Pick out every line holding the string "scene" and copy it.

[start]

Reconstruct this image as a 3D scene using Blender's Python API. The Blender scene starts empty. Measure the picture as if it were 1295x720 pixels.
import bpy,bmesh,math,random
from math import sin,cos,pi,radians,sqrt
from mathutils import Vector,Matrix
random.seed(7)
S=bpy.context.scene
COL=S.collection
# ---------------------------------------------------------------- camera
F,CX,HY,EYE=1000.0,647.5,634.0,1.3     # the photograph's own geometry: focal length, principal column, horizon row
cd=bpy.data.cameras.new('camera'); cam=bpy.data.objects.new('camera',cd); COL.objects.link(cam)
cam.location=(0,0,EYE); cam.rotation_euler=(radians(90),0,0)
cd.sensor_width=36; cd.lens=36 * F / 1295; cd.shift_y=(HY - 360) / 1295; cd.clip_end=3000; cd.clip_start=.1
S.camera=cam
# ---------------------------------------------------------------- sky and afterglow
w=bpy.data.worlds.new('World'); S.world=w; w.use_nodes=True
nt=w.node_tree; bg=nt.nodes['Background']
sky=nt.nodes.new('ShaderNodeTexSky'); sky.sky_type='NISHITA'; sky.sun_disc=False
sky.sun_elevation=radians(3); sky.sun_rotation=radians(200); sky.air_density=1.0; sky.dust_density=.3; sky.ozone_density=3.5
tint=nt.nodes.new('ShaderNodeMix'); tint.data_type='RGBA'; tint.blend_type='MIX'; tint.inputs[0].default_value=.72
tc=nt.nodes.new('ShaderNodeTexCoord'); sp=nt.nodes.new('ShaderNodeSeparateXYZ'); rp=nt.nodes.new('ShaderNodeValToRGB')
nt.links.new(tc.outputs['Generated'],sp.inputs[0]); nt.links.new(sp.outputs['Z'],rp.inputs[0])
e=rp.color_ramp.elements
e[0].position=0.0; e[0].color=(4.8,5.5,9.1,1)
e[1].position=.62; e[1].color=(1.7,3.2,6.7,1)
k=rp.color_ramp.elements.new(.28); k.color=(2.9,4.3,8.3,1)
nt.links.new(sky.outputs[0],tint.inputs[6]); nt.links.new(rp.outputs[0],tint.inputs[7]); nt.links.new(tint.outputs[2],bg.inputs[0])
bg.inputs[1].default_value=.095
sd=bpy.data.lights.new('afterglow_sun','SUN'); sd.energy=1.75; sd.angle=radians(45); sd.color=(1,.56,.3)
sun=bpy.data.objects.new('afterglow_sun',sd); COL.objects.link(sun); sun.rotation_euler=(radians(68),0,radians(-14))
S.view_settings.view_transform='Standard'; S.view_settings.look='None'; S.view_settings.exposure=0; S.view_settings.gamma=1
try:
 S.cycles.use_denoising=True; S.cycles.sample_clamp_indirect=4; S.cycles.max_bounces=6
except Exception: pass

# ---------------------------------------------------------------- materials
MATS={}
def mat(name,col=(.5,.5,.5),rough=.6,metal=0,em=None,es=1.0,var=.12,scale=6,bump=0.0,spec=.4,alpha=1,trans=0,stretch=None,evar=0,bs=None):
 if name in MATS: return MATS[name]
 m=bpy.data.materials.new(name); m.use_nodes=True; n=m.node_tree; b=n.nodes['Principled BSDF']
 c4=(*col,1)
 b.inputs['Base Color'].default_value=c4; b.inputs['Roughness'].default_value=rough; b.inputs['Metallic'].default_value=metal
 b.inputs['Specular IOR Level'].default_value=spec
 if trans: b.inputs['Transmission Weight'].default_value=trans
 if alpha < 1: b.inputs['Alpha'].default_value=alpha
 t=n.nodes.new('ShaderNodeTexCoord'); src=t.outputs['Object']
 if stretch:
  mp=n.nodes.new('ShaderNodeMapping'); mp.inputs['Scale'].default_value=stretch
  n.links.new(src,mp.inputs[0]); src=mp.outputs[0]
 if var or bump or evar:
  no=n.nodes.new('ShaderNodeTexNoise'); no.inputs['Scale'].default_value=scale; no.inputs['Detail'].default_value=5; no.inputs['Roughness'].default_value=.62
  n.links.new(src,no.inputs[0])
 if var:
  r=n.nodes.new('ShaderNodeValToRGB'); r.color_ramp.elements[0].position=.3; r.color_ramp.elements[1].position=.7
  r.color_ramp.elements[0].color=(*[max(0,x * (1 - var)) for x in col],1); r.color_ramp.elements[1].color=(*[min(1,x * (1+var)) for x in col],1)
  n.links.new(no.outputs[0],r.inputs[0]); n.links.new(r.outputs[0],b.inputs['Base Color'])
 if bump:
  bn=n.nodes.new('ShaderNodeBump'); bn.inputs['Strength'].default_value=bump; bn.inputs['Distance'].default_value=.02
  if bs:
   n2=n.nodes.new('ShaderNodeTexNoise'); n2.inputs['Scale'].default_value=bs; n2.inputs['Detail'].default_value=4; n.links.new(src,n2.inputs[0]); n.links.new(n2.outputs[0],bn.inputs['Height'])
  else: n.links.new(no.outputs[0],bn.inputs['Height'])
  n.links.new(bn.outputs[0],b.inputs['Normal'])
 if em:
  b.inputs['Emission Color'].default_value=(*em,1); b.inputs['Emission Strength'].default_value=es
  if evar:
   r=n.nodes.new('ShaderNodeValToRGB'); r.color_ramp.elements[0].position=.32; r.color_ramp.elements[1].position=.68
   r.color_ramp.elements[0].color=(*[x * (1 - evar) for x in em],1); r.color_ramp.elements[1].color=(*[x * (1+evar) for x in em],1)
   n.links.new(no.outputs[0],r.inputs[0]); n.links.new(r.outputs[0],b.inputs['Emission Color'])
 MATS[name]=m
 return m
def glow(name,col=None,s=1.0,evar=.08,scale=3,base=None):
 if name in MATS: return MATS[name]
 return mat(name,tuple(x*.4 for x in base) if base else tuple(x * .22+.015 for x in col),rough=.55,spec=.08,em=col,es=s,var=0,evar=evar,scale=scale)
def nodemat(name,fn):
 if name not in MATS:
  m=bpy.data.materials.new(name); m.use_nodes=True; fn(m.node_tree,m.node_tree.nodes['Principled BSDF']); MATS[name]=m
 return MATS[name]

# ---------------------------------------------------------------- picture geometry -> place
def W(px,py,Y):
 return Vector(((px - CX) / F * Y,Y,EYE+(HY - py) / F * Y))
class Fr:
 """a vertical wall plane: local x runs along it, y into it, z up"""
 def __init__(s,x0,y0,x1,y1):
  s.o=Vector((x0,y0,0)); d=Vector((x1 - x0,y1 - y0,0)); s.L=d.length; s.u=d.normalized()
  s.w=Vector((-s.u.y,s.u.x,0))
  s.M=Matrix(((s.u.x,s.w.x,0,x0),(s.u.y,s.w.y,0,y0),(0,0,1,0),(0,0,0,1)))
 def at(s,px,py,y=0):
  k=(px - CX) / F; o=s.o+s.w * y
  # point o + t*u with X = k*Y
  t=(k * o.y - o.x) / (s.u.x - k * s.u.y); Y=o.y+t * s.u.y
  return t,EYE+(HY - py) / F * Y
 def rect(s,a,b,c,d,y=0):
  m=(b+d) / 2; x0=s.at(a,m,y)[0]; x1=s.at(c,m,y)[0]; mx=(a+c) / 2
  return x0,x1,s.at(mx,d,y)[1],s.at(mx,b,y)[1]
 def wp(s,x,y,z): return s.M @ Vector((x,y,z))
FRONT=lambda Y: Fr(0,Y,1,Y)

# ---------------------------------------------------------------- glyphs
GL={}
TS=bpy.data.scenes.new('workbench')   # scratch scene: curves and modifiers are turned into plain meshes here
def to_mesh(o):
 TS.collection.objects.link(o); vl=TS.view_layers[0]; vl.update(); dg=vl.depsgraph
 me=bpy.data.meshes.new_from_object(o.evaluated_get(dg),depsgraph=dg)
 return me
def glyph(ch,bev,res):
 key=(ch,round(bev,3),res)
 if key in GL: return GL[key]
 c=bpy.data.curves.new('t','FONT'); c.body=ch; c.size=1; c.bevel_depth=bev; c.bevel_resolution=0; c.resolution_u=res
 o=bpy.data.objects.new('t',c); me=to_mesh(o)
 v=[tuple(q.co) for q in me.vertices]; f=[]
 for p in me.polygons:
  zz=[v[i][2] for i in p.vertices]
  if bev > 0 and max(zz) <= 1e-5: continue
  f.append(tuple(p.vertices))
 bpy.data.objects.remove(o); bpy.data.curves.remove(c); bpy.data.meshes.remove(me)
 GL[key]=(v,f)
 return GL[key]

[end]

Written solution -
Reconstruct this image as a 3D scene using Blender's Python API. The Blender scene starts empty. Measure the picture as if it were 1295x720 pixels.
S=bpy.context.scene
TS=bpy.data.scenes.new('workbench')   # scratch scene: curves and modifiers are turned into plain meshes here